Tuesday, 2 December 2008

Management Speak

Anyone who is in paid employment or who has any interest in news stories will be aware of the strange expressions which become common currency - especially amongst managers. The latest one seems to be 'across the piece' - meaning, I think, across the whole organisation, territory etc. We had thought it was peculiar to our manager and we'd all got to the stage where we cringe when he uses it. Then a couple of days ago I heard a politician being interviewed on television use it - I think it was Jaquie Smith. So obviously this is the phrase du jour. We will have to add it to our 'bullshit bingo'.

In case this hasn't reached your neck of the woods this consists of a piece of paper divided up like a bingo grid with a popular phrase in each square which you can take into boring meetings. You then listen for all the usual management speak and cross off each expression as it's used. Our version is a bit out of date now as it has such things on it as: It's not rocket science; we'll run this up the flag pole and see who salutes it; quick wins; low hanging fruit etc etc. Some of the expressions I like - and probably annoy other people with them, but most of them become so irritating it's difficult to sit through a meeting without becoming totally wound up.

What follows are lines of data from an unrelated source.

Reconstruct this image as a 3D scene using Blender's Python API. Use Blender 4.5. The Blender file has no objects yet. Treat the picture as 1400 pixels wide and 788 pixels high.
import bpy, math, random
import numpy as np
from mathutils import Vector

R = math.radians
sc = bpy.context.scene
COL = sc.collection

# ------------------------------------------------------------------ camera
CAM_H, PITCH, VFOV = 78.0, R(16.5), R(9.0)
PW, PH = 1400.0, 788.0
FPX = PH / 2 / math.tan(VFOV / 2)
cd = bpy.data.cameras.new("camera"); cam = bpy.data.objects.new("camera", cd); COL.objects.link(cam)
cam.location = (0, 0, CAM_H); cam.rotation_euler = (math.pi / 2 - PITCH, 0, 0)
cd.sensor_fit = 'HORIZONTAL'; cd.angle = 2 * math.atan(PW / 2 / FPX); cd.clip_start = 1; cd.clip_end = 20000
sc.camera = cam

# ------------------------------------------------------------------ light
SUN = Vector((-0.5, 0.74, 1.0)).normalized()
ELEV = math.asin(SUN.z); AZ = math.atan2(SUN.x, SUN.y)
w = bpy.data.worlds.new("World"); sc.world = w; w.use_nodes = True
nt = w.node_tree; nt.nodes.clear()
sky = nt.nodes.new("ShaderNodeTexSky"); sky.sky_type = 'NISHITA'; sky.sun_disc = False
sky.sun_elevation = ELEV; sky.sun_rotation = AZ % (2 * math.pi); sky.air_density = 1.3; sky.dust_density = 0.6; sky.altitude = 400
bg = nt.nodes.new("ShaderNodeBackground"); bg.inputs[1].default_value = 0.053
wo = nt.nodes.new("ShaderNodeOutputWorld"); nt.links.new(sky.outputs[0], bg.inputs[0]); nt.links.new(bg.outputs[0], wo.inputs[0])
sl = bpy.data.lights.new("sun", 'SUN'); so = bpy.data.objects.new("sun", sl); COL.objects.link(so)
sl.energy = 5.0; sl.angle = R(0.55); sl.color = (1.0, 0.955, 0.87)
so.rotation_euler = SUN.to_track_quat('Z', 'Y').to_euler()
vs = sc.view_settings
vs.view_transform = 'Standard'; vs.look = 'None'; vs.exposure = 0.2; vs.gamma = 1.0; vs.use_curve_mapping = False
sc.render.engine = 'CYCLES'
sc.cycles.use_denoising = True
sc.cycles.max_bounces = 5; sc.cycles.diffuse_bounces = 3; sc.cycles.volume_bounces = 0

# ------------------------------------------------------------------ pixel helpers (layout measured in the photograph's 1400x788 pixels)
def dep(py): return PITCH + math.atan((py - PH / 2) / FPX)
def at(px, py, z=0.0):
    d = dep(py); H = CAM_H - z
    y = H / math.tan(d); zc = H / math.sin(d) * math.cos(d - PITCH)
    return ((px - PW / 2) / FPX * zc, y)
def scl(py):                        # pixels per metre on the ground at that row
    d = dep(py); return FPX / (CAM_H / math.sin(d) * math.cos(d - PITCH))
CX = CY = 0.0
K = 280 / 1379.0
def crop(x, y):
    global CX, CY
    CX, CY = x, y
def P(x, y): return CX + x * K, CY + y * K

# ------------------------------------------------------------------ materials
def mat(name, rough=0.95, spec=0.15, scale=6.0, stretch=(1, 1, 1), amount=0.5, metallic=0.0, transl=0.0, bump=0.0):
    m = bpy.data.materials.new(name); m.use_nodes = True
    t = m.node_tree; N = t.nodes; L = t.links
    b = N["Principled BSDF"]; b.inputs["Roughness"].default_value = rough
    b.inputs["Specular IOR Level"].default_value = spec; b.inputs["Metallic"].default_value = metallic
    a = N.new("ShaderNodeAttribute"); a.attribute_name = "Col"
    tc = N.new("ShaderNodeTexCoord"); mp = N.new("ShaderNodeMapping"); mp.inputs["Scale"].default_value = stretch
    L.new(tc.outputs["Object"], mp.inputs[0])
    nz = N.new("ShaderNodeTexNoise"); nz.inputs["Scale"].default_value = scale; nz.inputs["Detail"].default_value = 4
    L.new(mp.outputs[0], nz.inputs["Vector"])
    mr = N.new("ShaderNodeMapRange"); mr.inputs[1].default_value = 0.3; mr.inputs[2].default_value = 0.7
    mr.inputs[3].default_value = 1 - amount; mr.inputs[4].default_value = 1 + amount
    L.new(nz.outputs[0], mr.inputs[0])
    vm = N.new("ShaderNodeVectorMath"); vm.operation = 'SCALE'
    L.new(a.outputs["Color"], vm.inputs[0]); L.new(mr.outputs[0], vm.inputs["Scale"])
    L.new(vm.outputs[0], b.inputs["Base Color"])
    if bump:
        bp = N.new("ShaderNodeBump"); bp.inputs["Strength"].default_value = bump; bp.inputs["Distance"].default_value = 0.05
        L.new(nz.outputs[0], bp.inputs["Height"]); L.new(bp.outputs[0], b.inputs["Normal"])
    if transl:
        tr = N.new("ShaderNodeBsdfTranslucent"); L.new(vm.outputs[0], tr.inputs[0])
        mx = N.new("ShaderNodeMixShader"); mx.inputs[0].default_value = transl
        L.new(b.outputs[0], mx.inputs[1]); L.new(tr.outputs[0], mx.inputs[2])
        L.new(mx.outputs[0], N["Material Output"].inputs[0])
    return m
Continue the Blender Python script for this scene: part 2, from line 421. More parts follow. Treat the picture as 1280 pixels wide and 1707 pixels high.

My least favourites are: heads up (making people aware of something in advance); 'Happy to discuss' - in an e-mail when you've just told someone to do something they don't want to do and of course 'across the piece'.

While I'm moaning - I dislike anyone who tells me I'm being negative when I'm simply not agreeing with management. What I'm saying may not be politically correct or in accordance with the party line but it is NOT automatically negative because of that - it might well be very constructive, just not what the powers that be want to hear.